--- Start ---

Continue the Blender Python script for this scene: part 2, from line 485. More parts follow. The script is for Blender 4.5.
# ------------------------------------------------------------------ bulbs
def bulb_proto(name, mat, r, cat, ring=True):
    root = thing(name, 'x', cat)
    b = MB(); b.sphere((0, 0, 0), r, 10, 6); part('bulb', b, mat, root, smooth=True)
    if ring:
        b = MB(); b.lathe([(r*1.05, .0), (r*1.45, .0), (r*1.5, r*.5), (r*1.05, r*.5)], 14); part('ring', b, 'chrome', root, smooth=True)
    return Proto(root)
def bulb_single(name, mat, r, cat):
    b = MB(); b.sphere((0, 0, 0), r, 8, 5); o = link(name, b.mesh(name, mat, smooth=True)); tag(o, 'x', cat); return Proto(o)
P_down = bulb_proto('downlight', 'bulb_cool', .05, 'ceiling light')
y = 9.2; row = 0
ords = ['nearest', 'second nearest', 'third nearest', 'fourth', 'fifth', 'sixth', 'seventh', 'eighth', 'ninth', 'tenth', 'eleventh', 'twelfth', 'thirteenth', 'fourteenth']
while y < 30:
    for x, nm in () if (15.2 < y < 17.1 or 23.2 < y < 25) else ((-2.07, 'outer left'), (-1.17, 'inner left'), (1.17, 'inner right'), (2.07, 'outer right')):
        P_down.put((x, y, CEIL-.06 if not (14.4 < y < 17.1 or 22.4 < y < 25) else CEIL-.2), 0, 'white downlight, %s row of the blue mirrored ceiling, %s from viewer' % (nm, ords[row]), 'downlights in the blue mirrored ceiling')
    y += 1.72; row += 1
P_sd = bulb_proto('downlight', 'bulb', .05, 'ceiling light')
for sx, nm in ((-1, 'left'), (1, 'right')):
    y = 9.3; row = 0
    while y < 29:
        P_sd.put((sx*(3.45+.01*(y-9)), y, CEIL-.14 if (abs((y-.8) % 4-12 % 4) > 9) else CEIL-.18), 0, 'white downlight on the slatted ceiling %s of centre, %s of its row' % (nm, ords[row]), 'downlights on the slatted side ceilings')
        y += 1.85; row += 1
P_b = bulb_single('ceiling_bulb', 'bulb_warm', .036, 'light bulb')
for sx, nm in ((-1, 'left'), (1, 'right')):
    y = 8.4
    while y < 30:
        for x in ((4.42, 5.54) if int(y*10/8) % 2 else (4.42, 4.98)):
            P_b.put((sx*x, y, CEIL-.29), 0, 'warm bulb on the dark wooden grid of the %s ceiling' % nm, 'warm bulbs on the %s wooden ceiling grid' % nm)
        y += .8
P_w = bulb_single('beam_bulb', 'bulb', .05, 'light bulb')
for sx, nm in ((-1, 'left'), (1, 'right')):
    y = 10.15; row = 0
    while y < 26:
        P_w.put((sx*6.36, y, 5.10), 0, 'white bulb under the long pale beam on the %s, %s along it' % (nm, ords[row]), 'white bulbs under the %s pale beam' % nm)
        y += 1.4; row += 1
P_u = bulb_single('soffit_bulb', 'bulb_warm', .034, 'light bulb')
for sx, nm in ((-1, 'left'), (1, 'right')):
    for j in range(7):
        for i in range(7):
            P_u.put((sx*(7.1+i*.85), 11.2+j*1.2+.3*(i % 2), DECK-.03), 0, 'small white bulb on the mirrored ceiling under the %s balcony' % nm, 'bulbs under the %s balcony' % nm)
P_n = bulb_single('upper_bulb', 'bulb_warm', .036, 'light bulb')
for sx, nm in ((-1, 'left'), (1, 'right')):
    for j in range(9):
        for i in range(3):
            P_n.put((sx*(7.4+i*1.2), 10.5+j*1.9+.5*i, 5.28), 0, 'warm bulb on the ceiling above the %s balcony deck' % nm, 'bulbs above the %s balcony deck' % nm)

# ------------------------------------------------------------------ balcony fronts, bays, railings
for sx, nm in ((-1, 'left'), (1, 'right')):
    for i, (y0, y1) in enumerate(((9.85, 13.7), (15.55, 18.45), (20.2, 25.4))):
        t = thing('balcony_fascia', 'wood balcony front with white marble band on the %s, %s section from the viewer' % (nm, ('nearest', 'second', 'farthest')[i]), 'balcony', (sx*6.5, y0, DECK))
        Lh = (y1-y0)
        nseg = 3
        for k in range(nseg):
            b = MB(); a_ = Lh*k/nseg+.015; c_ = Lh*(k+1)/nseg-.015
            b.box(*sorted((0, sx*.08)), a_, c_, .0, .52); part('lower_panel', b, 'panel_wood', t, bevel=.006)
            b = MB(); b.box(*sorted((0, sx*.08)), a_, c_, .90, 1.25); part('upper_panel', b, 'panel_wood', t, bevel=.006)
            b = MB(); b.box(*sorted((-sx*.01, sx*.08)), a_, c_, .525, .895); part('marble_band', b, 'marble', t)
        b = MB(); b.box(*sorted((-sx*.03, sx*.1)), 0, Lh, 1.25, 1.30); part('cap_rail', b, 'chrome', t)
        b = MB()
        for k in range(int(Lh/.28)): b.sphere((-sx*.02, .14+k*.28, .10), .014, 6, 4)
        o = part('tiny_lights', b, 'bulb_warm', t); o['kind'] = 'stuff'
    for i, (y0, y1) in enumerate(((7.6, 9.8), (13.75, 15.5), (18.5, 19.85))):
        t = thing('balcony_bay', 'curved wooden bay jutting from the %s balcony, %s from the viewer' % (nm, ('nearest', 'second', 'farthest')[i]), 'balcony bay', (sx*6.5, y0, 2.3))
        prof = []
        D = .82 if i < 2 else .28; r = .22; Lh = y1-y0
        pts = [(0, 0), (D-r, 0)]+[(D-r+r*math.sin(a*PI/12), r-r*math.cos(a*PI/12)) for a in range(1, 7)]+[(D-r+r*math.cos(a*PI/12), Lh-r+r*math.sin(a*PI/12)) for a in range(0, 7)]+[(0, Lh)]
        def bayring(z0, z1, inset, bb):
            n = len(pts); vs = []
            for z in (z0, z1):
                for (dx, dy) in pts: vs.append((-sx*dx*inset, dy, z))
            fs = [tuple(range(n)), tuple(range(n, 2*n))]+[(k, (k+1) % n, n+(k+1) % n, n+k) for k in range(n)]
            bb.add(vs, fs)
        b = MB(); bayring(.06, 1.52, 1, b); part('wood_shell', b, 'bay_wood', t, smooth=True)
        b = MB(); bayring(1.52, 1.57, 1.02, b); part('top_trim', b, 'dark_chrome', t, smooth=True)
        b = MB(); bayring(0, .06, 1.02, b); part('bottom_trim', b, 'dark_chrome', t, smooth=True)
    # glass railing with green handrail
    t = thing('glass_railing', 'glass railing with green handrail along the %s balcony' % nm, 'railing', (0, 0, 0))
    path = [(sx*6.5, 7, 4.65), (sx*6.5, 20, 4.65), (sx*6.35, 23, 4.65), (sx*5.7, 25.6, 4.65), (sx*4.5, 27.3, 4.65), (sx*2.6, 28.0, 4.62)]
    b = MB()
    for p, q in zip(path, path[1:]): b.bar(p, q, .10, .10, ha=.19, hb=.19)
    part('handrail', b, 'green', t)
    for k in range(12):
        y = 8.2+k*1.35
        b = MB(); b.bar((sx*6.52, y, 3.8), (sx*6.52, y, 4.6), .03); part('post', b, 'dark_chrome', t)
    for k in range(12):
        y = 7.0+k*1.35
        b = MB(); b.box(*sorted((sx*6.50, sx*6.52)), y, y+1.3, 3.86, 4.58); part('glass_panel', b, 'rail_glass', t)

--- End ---

• DO THIS:
Go through the listing above line by line and say how many lines hold the word "green". Reply with that number only.

• SOLUTION TO THE EXERCISE:
3